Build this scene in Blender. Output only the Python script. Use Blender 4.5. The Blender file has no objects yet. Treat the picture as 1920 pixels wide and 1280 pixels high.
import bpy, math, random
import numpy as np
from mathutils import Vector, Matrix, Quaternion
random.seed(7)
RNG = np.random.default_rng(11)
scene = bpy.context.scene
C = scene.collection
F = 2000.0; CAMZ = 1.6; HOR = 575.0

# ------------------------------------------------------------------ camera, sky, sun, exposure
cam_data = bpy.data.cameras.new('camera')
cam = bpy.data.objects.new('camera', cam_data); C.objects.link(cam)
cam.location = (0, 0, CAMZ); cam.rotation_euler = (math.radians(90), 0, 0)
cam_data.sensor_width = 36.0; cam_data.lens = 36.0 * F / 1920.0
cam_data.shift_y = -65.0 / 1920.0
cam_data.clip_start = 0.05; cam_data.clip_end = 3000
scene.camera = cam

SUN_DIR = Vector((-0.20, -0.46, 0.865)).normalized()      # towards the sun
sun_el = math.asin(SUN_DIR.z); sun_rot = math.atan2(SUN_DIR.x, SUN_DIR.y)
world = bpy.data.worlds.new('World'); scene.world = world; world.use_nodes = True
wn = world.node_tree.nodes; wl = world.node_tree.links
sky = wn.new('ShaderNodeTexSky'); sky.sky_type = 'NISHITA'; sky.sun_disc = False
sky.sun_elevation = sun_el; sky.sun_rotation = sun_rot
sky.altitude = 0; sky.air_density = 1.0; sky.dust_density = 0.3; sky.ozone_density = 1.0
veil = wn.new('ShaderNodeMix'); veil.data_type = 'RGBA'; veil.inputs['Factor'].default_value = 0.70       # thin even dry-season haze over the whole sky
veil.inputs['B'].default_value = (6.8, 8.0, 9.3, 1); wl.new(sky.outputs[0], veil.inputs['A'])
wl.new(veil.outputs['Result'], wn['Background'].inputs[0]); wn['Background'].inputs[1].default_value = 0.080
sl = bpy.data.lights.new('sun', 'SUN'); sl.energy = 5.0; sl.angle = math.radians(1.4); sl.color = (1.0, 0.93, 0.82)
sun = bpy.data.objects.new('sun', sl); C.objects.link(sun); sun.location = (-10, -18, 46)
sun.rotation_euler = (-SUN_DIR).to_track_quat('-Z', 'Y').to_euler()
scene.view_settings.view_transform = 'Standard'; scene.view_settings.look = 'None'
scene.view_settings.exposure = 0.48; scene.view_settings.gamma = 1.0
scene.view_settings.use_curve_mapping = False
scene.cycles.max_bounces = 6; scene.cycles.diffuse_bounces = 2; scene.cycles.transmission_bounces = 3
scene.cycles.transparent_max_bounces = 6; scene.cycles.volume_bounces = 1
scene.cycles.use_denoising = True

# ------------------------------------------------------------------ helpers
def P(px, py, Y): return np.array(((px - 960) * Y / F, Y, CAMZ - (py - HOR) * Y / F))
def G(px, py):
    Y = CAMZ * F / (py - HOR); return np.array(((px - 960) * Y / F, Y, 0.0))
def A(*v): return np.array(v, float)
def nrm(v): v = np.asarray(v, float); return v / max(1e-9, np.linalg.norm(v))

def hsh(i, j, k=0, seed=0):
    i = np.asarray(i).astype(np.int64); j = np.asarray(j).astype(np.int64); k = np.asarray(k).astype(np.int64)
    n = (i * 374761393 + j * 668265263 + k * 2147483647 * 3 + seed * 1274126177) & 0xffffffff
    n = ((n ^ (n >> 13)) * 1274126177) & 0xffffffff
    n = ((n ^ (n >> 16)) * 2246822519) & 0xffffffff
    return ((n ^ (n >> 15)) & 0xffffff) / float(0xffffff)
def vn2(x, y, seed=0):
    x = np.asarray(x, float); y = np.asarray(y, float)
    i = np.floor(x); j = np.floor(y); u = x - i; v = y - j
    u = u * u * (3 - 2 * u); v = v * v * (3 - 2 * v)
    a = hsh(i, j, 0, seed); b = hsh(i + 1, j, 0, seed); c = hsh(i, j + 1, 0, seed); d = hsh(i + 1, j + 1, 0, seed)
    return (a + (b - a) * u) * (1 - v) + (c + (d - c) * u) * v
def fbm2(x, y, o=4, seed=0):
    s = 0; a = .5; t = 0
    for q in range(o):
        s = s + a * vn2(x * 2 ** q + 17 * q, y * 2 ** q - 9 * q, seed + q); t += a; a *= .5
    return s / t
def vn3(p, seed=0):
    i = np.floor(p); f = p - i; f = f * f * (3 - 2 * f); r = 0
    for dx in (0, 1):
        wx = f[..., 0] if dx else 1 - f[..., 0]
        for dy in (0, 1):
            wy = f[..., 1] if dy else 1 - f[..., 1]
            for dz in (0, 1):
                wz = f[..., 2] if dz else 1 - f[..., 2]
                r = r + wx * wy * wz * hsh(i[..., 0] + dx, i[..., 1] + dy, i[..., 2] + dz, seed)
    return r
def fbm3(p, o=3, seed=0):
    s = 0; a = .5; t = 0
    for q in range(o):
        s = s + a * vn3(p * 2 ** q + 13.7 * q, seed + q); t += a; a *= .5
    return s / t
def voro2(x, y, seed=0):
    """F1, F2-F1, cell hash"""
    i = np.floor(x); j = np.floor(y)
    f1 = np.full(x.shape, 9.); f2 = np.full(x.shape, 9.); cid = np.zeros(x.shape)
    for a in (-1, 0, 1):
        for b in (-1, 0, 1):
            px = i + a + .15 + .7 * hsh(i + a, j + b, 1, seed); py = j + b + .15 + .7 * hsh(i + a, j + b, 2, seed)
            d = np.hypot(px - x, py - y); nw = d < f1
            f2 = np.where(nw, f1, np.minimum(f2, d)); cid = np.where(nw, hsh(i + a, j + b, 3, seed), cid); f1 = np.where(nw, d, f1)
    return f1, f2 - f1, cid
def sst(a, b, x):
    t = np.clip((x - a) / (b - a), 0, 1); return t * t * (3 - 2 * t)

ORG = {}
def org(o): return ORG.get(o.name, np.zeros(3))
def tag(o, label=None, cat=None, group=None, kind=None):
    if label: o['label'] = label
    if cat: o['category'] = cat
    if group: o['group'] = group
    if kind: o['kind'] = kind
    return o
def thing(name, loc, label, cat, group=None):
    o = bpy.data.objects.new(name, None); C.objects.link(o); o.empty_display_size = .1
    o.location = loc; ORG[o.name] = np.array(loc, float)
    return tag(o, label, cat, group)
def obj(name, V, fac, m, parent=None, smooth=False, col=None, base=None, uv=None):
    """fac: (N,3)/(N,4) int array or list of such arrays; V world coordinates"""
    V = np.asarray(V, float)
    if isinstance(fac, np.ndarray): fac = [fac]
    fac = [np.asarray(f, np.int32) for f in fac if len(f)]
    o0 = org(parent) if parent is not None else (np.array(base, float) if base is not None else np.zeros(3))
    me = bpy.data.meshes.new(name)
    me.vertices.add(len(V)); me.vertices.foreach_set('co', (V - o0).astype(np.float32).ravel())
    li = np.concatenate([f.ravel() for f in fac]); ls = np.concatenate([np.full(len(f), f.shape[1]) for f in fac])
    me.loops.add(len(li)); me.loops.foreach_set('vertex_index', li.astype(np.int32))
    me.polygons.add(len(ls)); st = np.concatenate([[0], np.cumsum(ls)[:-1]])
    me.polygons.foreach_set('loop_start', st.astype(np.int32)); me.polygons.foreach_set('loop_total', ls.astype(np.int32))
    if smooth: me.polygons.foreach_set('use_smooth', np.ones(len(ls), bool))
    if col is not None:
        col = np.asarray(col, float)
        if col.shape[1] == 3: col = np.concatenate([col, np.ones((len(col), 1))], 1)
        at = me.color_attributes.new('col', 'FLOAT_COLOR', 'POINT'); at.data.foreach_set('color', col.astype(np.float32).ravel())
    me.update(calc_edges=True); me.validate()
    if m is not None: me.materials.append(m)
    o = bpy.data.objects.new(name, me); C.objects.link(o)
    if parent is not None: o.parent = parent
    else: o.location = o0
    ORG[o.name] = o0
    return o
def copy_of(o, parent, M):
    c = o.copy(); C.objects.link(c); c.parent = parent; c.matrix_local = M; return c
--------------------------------
- **Problem details**
Output exactly the leading lines of the data, up to and including the line marked by "scene.camera = cam".

- **The reply**
Build this scene in Blender. Output only the Python script. Use Blender 4.5. The Blender file has no objects yet. Treat the picture as 1920 pixels wide and 1280 pixels high.
import bpy, math, random
import numpy as np
from mathutils import Vector, Matrix, Quaternion
random.seed(7)
RNG = np.random.default_rng(11)
scene = bpy.context.scene
C = scene.collection
F = 2000.0; CAMZ = 1.6; HOR = 575.0

# ------------------------------------------------------------------ camera, sky, sun, exposure
cam_data = bpy.data.cameras.new('camera')
cam = bpy.data.objects.new('camera', cam_data); C.objects.link(cam)
cam.location = (0, 0, CAMZ); cam.rotation_euler = (math.radians(90), 0, 0)
cam_data.sensor_width = 36.0; cam_data.lens = 36.0 * F / 1920.0
cam_data.shift_y = -65.0 / 1920.0
cam_data.clip_start = 0.05; cam_data.clip_end = 3000
scene.camera = cam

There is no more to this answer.